Elimination (E1/E2) and substitution (SN1/SN2) reactions often compete because they share similar conditions and substrates. The outcome depends on several factors:
1. The Substrate (Type of Carbon Skeleton)
- Primary alkyl halides/alcohols
→ Favor SN2 (substitution), since elimination is harder (except with strong bulky bases). - Secondary alkyl halides/alcohols
→ Can go either substitution or elimination, depending on base/nucleophile and conditions. - Tertiary alkyl halides/alcohols
→ Favor E1 or SN1 because steric hindrance blocks SN2. With heat, elimination is often dominant.
2. The Base vs.
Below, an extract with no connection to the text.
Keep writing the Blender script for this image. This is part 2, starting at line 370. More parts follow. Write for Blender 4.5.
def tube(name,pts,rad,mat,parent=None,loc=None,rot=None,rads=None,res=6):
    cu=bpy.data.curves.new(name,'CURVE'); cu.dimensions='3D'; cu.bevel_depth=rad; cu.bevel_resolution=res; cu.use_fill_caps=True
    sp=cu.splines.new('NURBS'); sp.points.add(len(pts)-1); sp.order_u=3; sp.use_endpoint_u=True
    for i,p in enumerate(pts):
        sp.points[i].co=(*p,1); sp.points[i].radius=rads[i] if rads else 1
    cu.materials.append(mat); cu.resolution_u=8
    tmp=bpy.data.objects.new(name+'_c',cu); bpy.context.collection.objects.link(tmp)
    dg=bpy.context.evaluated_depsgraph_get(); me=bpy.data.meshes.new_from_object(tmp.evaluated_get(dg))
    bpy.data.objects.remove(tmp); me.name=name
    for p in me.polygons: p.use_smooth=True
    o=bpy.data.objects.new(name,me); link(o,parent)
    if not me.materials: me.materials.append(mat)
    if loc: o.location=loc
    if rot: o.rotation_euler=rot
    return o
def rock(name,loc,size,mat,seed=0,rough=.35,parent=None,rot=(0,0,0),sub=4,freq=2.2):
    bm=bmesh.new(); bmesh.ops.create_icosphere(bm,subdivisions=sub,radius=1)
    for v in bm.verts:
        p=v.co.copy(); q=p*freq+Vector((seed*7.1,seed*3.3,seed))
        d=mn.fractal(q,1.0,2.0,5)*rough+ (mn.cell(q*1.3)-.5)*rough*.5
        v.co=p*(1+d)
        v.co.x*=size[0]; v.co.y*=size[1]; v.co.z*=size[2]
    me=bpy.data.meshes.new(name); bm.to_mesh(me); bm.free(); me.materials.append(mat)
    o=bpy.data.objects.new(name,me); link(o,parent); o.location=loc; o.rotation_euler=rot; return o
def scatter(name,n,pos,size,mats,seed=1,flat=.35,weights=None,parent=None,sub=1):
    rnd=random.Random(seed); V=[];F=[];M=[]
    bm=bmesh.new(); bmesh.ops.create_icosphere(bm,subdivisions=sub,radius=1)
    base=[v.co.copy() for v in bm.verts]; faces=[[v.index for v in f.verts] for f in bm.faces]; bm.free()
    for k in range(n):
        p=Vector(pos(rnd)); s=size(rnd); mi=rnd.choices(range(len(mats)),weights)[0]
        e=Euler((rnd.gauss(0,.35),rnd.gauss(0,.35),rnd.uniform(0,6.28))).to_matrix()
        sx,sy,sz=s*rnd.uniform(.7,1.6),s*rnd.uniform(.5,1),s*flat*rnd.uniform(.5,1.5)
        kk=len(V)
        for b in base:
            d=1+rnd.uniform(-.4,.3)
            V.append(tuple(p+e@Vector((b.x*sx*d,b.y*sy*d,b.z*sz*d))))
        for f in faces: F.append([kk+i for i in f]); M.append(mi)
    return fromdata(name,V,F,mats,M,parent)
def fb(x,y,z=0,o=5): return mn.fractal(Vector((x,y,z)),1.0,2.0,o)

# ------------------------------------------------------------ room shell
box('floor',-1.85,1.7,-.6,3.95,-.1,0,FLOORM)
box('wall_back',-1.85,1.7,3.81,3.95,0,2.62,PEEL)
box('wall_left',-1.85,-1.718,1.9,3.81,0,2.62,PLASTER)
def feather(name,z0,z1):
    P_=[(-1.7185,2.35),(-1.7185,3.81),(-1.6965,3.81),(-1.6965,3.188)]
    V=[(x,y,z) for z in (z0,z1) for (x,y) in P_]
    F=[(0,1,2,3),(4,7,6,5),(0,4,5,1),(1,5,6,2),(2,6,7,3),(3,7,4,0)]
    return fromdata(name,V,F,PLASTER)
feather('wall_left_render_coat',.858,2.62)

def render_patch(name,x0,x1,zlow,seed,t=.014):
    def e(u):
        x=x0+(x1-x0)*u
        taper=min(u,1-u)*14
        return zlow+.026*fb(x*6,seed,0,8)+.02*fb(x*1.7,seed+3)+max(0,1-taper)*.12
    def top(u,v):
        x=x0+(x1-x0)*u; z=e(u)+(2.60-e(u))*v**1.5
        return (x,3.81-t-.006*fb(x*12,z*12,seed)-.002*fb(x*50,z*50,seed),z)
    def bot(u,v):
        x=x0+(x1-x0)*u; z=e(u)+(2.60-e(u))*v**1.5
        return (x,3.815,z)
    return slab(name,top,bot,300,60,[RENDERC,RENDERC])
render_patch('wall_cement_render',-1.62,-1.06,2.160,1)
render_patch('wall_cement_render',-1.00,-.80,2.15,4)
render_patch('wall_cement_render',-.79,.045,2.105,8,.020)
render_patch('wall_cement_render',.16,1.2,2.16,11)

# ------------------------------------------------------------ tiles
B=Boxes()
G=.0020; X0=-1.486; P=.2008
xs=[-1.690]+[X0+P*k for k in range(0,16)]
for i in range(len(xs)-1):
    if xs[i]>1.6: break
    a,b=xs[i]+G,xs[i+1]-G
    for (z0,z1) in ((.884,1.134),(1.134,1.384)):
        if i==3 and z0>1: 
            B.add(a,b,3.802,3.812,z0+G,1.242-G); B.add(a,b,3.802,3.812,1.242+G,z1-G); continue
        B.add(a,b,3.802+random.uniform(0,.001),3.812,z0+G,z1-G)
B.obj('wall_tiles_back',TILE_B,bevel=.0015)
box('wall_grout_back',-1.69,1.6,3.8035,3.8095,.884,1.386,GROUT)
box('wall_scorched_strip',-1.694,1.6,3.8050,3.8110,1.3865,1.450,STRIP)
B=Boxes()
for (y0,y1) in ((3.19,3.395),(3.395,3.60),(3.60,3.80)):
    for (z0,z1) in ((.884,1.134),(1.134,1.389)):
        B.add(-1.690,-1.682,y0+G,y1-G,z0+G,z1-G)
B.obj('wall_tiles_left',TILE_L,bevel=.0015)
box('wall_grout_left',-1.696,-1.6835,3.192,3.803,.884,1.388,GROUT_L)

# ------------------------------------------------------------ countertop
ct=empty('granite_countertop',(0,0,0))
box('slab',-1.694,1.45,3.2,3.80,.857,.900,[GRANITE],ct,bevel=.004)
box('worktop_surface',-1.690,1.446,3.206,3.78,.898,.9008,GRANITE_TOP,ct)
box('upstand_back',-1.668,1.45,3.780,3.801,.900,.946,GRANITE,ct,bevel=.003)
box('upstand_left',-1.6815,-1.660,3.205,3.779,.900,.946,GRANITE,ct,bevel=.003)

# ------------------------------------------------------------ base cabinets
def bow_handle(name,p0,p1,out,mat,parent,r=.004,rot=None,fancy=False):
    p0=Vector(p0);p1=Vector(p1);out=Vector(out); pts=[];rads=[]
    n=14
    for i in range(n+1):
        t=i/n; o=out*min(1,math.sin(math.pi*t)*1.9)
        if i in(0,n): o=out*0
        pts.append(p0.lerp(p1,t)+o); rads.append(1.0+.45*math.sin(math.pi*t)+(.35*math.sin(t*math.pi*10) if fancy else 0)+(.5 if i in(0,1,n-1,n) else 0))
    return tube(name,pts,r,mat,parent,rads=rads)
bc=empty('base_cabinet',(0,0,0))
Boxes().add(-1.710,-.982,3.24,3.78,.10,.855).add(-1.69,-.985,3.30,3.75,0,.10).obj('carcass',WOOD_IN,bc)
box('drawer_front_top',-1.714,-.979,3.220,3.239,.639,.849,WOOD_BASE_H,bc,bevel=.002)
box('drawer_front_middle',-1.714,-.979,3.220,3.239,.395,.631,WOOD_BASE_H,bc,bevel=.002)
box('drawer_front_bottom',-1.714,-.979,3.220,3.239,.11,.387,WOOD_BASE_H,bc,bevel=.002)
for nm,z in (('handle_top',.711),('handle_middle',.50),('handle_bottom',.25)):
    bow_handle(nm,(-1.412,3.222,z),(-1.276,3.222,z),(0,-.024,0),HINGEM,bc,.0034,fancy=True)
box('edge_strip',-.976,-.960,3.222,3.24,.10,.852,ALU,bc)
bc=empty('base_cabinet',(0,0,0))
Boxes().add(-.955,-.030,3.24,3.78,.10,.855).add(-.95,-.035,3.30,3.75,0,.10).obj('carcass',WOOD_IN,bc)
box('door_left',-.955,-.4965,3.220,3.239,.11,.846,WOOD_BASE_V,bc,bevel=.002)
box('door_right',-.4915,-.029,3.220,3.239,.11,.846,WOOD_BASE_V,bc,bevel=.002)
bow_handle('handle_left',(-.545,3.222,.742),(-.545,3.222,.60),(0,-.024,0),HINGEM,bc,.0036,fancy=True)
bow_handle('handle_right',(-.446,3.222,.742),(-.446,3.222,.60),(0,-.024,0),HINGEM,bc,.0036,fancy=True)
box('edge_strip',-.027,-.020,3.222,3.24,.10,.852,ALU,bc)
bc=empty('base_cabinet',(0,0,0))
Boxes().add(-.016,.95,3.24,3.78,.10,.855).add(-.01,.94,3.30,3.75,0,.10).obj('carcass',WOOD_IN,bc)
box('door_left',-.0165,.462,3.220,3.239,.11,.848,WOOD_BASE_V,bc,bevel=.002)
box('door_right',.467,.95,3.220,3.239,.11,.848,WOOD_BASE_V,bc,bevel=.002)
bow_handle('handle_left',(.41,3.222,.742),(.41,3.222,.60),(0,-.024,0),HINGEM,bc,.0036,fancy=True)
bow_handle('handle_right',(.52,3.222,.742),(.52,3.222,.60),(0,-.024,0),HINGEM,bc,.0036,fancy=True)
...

Nucleophile
- Small, strong nucleophiles (like iodide, bromide, cyanide, or thiolate ions): Favor substitution.
- Strong, bulky bases (like potassium tert-butoxide or LDA): Favor elimination (especially E2), because they are poor at attacking carbon directly but excellent at abstracting protons.
3. The Solvent
- Polar protic solvents (like water, alcohols): Stabilize carbocations, favoring SN1 and E1.
- Polar aprotic solvents (like acetone, DMSO): Favor SN2 and E2 because nucleophiles/bases remain strong and unsolvated.
4. Reaction Conditions
- Lower temperatures: Substitution is favored.
- Higher temperatures: Elimination is favored, since alkenes are entropically more favorable and require more energy to form.
5. Mechanistic Competition
- SN1 vs. E1: Both share a carbocation intermediate. Whether substitution or elimination occurs depends on the strength of the nucleophile (substitution) versus the availability of a base (elimination).
- SN2 vs. E2: Both occur in a single step. Strong nucleophiles that are not bulky favor SN2, while strong bulky bases favor E2.
Quick Rule of Thumb
- Weak nucleophile + polar protic + tertiary substrate → SN1/E1 (mixture).
- Strong small nucleophile + polar aprotic + primary/secondary substrate → SN2.
- Strong bulky base + heat → E2 (elimination).
In summary:
Substitution and elimination reactions often compete under the same conditions. The balance depends on the substrate, the strength/shape of the base or nucleophile, the solvent, and the temperature. By tuning these factors, chemists can favor one pathway over the other.